Arrangements with outside agencies could render moot any promises to keep data way from ICE, the Electronic Frontier Foundation’s Maass said.
“With data as sensitive as license plate data, agencies should consider not sharing with other agencies at all, and if they are, only in a very limited number, who agree to abide by the same rules, with an oversight process to make sure you catch the bad actors searching the data inappropriately,” Maass said.
The Pasadena police’s Grisafe said, “the Pasadena Police Department has and will continue to work with Federal Law Enforcement Agencies to bring transnational and other criminal syndicates to justice.

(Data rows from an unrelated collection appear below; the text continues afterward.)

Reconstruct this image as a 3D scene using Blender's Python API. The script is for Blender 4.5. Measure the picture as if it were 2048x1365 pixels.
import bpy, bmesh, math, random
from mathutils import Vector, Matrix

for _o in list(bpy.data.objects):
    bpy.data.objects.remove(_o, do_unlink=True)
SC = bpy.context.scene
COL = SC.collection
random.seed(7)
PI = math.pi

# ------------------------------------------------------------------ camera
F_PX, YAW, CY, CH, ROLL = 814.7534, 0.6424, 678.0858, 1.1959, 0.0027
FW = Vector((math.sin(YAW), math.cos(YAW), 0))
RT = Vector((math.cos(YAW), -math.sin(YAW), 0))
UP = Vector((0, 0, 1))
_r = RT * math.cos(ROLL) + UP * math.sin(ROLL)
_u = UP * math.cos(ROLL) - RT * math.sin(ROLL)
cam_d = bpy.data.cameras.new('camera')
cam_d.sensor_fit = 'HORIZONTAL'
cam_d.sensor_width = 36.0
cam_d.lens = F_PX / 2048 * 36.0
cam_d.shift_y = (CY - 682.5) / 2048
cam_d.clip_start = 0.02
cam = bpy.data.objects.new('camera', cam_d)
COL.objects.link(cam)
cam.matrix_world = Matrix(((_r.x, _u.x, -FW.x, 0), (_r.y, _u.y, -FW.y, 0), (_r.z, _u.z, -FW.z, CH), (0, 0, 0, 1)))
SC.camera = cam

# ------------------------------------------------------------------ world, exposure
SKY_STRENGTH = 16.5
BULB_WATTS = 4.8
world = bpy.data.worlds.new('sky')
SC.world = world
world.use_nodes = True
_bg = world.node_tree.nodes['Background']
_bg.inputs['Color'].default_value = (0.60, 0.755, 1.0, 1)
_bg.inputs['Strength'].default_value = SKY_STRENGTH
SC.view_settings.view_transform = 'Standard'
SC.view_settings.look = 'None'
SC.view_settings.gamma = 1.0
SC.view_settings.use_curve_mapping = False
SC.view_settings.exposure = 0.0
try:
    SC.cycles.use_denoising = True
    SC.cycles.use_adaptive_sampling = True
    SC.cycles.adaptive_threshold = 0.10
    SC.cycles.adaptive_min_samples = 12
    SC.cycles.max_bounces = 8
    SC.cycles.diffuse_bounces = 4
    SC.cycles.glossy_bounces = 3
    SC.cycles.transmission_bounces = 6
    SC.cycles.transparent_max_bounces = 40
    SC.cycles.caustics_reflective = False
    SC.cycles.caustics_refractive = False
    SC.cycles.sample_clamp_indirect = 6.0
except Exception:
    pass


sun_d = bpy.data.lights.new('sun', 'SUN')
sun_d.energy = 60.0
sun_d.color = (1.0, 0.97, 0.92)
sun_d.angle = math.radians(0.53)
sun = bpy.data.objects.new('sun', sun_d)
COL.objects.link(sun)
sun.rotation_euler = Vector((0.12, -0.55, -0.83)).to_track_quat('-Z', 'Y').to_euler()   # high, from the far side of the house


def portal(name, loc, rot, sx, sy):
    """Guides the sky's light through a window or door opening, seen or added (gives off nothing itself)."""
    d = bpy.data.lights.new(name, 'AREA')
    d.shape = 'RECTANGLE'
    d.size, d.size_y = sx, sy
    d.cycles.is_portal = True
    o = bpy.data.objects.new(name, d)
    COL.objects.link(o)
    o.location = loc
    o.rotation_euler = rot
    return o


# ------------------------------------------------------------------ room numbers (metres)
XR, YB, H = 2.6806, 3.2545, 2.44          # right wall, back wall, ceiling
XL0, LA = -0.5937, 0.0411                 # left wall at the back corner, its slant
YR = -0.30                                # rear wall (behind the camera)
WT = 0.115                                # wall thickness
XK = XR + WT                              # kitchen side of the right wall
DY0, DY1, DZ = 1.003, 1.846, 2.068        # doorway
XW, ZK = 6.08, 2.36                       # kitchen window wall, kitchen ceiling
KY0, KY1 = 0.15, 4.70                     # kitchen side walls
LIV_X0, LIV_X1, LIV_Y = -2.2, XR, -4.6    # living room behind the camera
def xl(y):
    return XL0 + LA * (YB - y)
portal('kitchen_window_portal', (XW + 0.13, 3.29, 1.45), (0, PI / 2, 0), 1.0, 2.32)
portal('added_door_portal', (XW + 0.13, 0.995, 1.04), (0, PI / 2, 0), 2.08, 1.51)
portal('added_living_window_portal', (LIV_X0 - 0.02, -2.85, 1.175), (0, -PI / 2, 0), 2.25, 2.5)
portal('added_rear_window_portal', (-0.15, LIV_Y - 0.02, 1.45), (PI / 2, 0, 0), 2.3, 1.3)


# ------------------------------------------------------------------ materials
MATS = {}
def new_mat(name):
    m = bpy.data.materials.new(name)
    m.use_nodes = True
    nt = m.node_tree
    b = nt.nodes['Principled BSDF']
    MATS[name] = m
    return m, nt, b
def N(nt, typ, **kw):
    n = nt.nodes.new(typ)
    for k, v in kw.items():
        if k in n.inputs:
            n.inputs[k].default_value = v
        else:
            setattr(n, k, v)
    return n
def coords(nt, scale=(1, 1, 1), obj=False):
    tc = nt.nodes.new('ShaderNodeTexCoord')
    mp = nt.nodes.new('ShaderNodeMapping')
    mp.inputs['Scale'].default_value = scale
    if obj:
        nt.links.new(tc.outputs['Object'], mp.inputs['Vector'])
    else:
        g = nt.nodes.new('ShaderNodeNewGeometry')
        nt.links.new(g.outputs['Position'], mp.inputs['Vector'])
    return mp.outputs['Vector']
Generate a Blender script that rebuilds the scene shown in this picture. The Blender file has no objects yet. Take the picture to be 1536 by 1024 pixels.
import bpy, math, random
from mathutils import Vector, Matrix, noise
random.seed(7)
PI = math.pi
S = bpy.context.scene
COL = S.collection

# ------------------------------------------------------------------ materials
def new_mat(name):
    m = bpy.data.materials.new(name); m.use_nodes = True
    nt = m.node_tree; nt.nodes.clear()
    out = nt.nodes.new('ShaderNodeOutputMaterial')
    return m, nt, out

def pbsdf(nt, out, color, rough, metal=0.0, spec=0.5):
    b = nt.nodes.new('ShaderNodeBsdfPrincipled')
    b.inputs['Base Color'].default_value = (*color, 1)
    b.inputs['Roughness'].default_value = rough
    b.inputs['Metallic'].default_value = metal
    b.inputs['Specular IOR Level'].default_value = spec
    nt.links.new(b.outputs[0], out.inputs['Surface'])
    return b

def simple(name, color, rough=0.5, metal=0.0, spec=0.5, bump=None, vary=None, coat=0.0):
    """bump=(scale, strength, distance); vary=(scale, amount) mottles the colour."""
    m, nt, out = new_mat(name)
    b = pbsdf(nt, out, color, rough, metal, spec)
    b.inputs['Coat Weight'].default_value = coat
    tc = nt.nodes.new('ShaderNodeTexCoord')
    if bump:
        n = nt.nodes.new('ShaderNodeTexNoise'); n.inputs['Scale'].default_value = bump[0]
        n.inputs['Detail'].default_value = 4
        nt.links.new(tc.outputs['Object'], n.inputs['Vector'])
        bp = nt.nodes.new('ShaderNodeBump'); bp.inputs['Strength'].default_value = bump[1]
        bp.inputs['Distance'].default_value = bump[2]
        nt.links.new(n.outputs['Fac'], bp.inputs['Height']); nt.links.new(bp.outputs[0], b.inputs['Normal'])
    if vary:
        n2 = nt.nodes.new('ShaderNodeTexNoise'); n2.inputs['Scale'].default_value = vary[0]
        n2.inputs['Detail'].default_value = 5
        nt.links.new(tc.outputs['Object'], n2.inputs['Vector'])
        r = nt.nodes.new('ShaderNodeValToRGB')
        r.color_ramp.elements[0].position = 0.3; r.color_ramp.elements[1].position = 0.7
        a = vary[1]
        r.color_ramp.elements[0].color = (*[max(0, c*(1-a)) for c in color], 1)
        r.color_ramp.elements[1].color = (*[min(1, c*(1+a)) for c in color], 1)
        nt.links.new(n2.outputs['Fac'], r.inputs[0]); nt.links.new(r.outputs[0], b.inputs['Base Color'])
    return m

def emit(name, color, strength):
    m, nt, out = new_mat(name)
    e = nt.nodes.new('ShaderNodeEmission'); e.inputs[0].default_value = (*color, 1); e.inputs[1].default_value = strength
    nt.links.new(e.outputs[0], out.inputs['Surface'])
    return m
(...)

The City of Pasadena and the Pasadena Police Department have no interest in assisting with the identification and deportation of persons not engaged in such activity.”
The city of Chula Vista is also grappling with similar privacy concerns after the San Diego Union-Tribune revealed this month that local police allowed federal agencies including ICE to access data collected from license plate readers.
At a Dec. 8 meeting, Chula Vista’s mayor said the city had temporarily blocked federal agencies with an immigration enforcement component from accessing data.
California passed legislation in 2015 aiming to build rules around how automated license plate reader data are used by public agencies in California. But a state audit published in February found that the Los Angeles Police Department and three other California law enforcement agencies did not provide sufficient privacy protections for data collected by automated license plate readers and shared with other jurisdictions.